Cash Pooling

Forecasting the future by looking at the past

| 25-7-2017 | Lionel Pavey |

A key role within the Treasury function is providing forecasts to the directors and management. The most obvious would be the cash flow forecast, but others would include foreign exchange prices, interest rates, commodities and energy.

A forecasts is a tool that helps with planning for the uncertainty in the future, by analyzing data from the past and present whilst attempting to ascertain the future.

Internal – cash flow forecast

We would like our forecasts to be as accurate as possible – that the values we predict are close to the actual values in the future. This requires designing a comprehensive matrix to determine the variables needed for the data input. Data has to be provided by all departments within a company to enable us to build a forecast. This data needs to be presented in the same way by all contributors so that there is consistency throughout.

We also have to see if the forecast data is within the parameters of the agreed budget. We also need to check for variances – why is there a difference and how can it be explained.

External – FX and Interest Rates

A more common approach is to read through the research provided by banks and data suppliers to try and see what the market thinks the future price will be. Also we need to include data from the past – we need to know where the price has been, where it is now and what the expectation is for the future.

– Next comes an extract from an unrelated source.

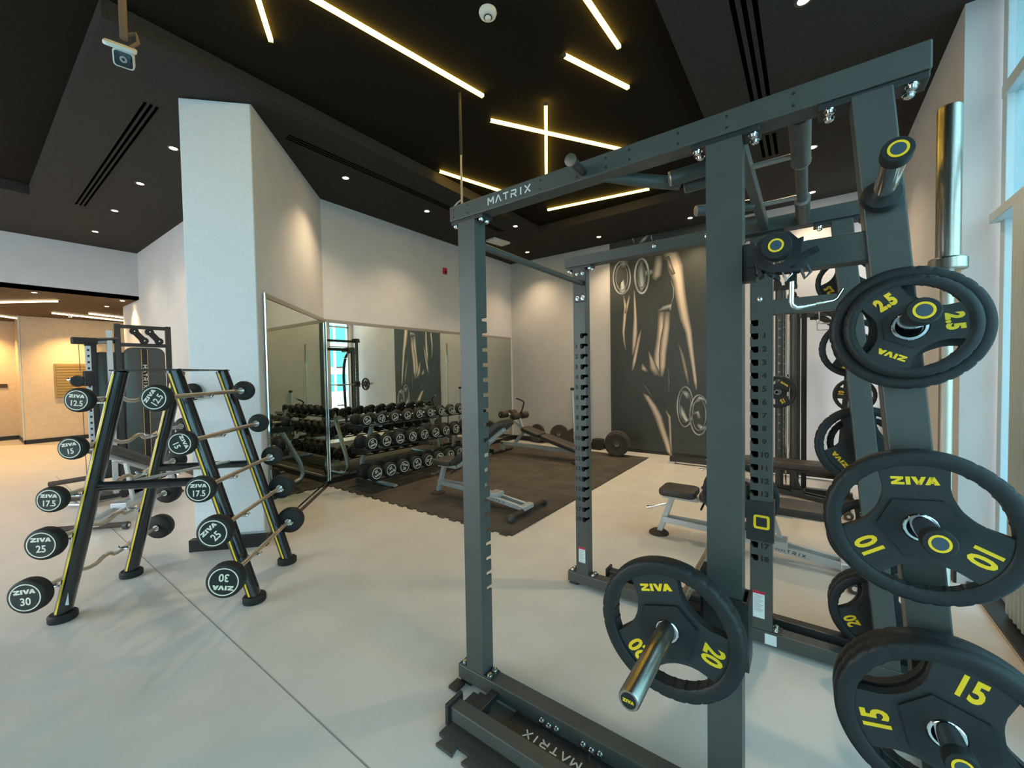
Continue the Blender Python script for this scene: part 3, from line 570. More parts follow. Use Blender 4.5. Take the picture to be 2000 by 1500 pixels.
# ================================================================== WEIGHT PLATES
def plate_proto(R, t, txt, logo_w=.30, hub=.135):
    """grip plate lying in the local xz plane, front face toward local -y; returns list of (name, builder, material)"""
    def arcpt(r, a): return (r*math.cos(a), r*math.sin(a))
    out = [arcpt(R*.86, 2*PI*k/72) for k in range(72)]; holes = []
    for hc in (PI/2+PI/3, PI/2+PI, PI/2-PI/3):
        lp = []; hw = math.radians(35)
        for k in range(15): a = hc-hw+2*hw*k/14; lp.append(arcpt(R*.80, a))
        for k in range(1, 14):
            s_ = 1-2*k/14; a = hc+hw*s_*(.60+.40*abs(s_)**1.2); r = R*(.46+.10*abs(s_)**2+.19*abs(s_)**7); lp.append(arcpt(r, a))
        holes.append(lp)
    ctr = [arcpt(.034, 2*PI*k/28) for k in range(28)]
    O = (0, 0, 0)
    P = []
    def grip(a, r):
        for hc in (PI/2+PI/3, PI/2+PI, PI/2-PI/3):
            dd = abs((a-hc+PI) % (2*PI)-PI)
            if dd < math.radians(34): return 1-.014*(.5+.5*math.cos((a-hc)*30))**10
        return 1
    # frame_of((0,-1,0)) gives x,y; angle convention handled below
    def rim(g):
        ri, ro = R*.80, R; prof = [(-t/2, ri+.006), (-t/2+.004, ri), (t/2-.004, ri), (t/2, ri+.006), (t/2, ro-.010), (t/2-.003, ro-.004), (t/2-.010, ro), (-t/2+.010, ro), (-t/2+.003, ro-.004), (-t/2, ro-.010)]
        rings = []; n = 288
        for k in range(n):
            a = 2*PI*k/n; m_ = grip(a, 0)
            rings.append([(r*m_*math.cos(a), tt, r*m_*math.sin(a)) for tt, r in prof])
        g.quadmesh(rings, close_v=True)
    g = G(); rim(g); P.append(('rim', g, 'plate', 40))
    tw = t*.62
    g = G().prism([out, *holes, ctr], (0, tw/2, 0), (1, 0, 0), (0, 0, 1), (0, -1, 0), tw); P.append(('grip_web', g, 'plate2', 30))
    hex_ = [arcpt(R*.36 if k % 2 == 0 else R*.36, PI/2+PI/6+k*PI/3) for k in range(6)]
    hx = [arcpt(R*(.43), PI/2+math.radians(q)) for q in (34, 86, 154, 206, 274, 326)]
    g = G().prism([hx, ctr], (0, t*.5, 0), (1, 0, 0), (0, 0, 1), (0, -1, 0), t); P.append(('hub', g, 'plate', 30))
    g = G().ringsolid((0, t/2+.0015, 0), (0, -1, 0), [(0, .0262), (t+.003, .0262), (t+.003, .031), (t+.001, .033), (0, .033)], 36); P.append(('steel_bushing', g, 'chrome', 40))
    g = G()
    for s_ in (-1, 1):       # both faces carry the print
        ey = Vector((0, s_, 0)); flip = s_ == 1
        for i, w in enumerate(('Z', txt, txt)):
            a = PI/2 + (0, 2*PI/3, -2*PI/3)[i]
            u = Vector((math.cos(a), 0, math.sin(a))); xdir = Vector((math.sin(a), 0, -math.cos(a)))*(-1 if flip else 1)
            rr = R*.60; pos = u*rr+ey*(tw/2+.0002)
            if w == 'Z': geo = ziva_geo(R*.46, R*.105)
            else: geo = text_geo(w, R*(.36 if len(w) < 3 else .32), (.0024 if len(w) < 3 else .0040)*R/.2, .74, 1.0 if len(w) < 3 else 1.12)
            stamp(g, geo, pos, xdir, u, .001)
    P.append(('yellow_print', g, 'yellow', 0))
    return P
PL = {}
def plate(kind, pos, rot, label, group=None, flip=False, tilt=0):
    """kind: key of sizes; axis along world y"""
    R, t, txt = dict(p20=(.203, .052, '20'), p15=(.198, .042, '15'), p10=(.183, .036, '10'), p5=(.145, .028, '5'), p2=(.120, .024, '2.5'), p2b=(.146, .024, '2.5'), p15s=(.18, .042, '15'), p1=(.085, .018, '1.25'))[kind]
    m = Matrix.Translation(pos) @ Matrix.Rotation(tilt, 4, 'Z') @ Matrix.Rotation(-rot, 4, 'Y')
    if kind not in PL:
        r = root('weight_plate', label, 'weight plate', (0, 0, 0), 0, group)
        for nm, g, mt, sm in plate_proto(R, t, txt): g.build(nm, mt, r, world=False, smooth=sm or None)
        r.matrix_basis = m; PL[kind] = r; return r
    return copytree(PL[kind], label, group=group, mtx=m)

# ================================================================== POWER RACK
RK = root('power_rack', 'tall graphite power rack with numbered uprights and plate horns', 'power rack', (-.55, 1.99, 0))
YN0, YN1, YF0, YF1 = 1.394, 1.469, 2.508, 2.583
def notches(xe, sgn, x_other):
    """xz outline of an upright with hook slots on the edge xe (sgn = direction out of the post)"""
    zs = [1.738-.0699*k for k in range(19)]; side = [(xe, 2.19)]
    for z in zs:
        side += [(xe, z+.016), (xe-sgn*.034, z+.016), (xe-sgn*.038, z+.011), (xe-sgn*.038, z-.012), (xe-sgn*.034, z-.017), (xe-sgn*.016, z-.017), (xe-sgn*.012, z-.013), (xe-sgn*.010, z-.004), (xe, z-.002)]
    side += [(xe, .095)]
    return side+[(x_other, .095), (x_other, 2.19)]
UP = []
for (xe, xo, sg) in ((-1.214, -1.311, 1), (-.258, -.160, -1)):
    for (y0, y1, far) in ((YN0, YN1, 0), (YF0, YF1, 1)):
        if far: xe_, xo_ = (xe+.002+.056-.056, xo+.012) if sg > 0 else (xe+.008, xo+.012)
        else: xe_, xo_ = xe, xo
        if sg > 0 and not far: xe_ = xe+.004
        lp = notches(xe_, sg, xo_)
        yi0, yi1, yo0, yo1 = (y0, y0+.036, y0+.036, y1) if far else (y1-.036, y1, y0, y1-.036)
        g = G().prism([lp], (0, yi0, 0), (1, 0, 0), (0, 0, 1), (0, 1, 0), yi1-yi0).box(min(xe_, xo_), max(xe_, xo_), yo0, yo1, .095, 2.19); u = g.build('upright', 'rack', RK); UP.append(u)
        # slot numbers on the faces that look into the rack
        g = G(); yy = y0-.0004 if far else y1+.0004; ex = (1, 0, 0) if far else (-1, 0, 0)
        for k in range(1, 19):
            stamp(g, text_geo(str(k), .038, .0015, 1.1), (xe_-sg*.066, yy, 1.738-.0699*k-.001), ex, (0, 0, 1), .0008)
        g.build('slot_numbers', 'dkprint', u)
        yl = yi1-.0006 if far else yi0+.0001; g = G()
        for k in range(19): g.box(min(xe_, xe_-sg*.041), max(xe_, xe_-sg*.041), yl, yl+.0005, 1.738-.0699*k-.029, 1.738-.0699*k+.018)  # thin black sheets painted in for the shade inside a hollow post
        g.build('slot_shade', 'slot', u)
        # mounting flanges top and bottom
        for z0, z1 in ((2.190, 2.208), (.09, .098)):
            fl = G().box(min(xe_, xo_)-.045, max(xe_, xo_)+.045, y0+.003, y1-.003, z0+.001, z1-.0005).build('flange', 'rack2', RK, bevel=.002)
for nm, y0, y1 in (('n', YN0, YN1), ('f', YF0, YF1)):
    G().box(-1.362, .238, y0, y1, 2.208, 2.277).build('top_beam', 'rack', RK, bevel=.004)
    G().box(-1.368, .44, y0, y1, .022, .091).build('base_beam', 'rack', RK, bevel=.004)
    G().prism([[(.088, 2.2), (.170, 2.2), (.352, .091), (.270, .091)]], (0, y0, 0), (1, 0, 0), (0, 0, 1), (0, 1, 0), y1-y0).build('slanted_post', 'rack', RK, bevel=.004)
    G().box(.02, .235, y0+.004, y1-.004, 2.190, 2.2075).build('flange', 'rack2', RK, bevel=.003)
    for x in (-1.33, .39): G().box(x-.03, x+.03, y0+.01, y1-.01, .001, .022).build('foot_pad', 'rack2', RK)
G().box(.375, .44, YN1, YF0, .022, .091).build('rear_base_beam', 'rack', RK, bevel=.004)
for y0, y1 in ((YN0+.01, YN0+.07), (YF0+.002, YF0+.06)):
    G().box(-.125 if y0 < 2 else -.155, .140, y0, y1, 1.775, 1.852).build('brace', 'rack', RK, bevel=.004)
G().box(-.16, -.125, YN0+.012, YN0+.06, 1.76, 1.87).build('brace_bracket', 'rack2', RK, bevel=.003)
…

Extrapolating forward prices is notoriously difficult – if it were simple, we would all be rich in the future! But, by including past data, we can see what the price range has been, both on a long term as well as a short term basis.

When attempting to find a future value there are 2 common methods used – fundamental and technical.

Fundamental Analysis

Use is made of economic and financial factors both macroeconomic (the economy, the industrial sector) and microeconomic (the financial health of the relevant company, the performance of the management). The financial statements of a company are analysed in an attempt to arrive at a fair value. This leads to an intrinsic value, which is not always the same as the current value.

The value is normally calculated by discounting future cash flow projections within the company.

Technical Analysis

Use is made of the supply and demand within the market as a whole and attempts to determine the future value by predicting what the trend in the price should be. This is done by using charts to identify trends and patterns within the data. This assumes that the market price now is always correct, that prices move in determinable trends and that history repeats itself. Technical analysis uses the trend – this is the direction that the market is heading towards.

Whilst these 2 approaches are independent of each other, they can be used together. You could take a fundamental approach to value a company or asset, and then use technical analysis to try and determine when you should enter and exit the market.

Fundamental analysis is more of a long term path and technical analysis is more short term. The most important thing to remember is that markets only really experience large movements based on changes to the fundamentals. Predicting the long term future only via technical analysis is likely to be incorrect. All the major movements over the last 50 years in the prices of shares, bonds, foreign exchange and interest rates have occurred because of a change in the fundamentals.

In the next article, I will look at various methods of calculating averages to determine the trend.

An economist is an expert who will know tomorrow why the things he predicted yesterday didn’t happen today.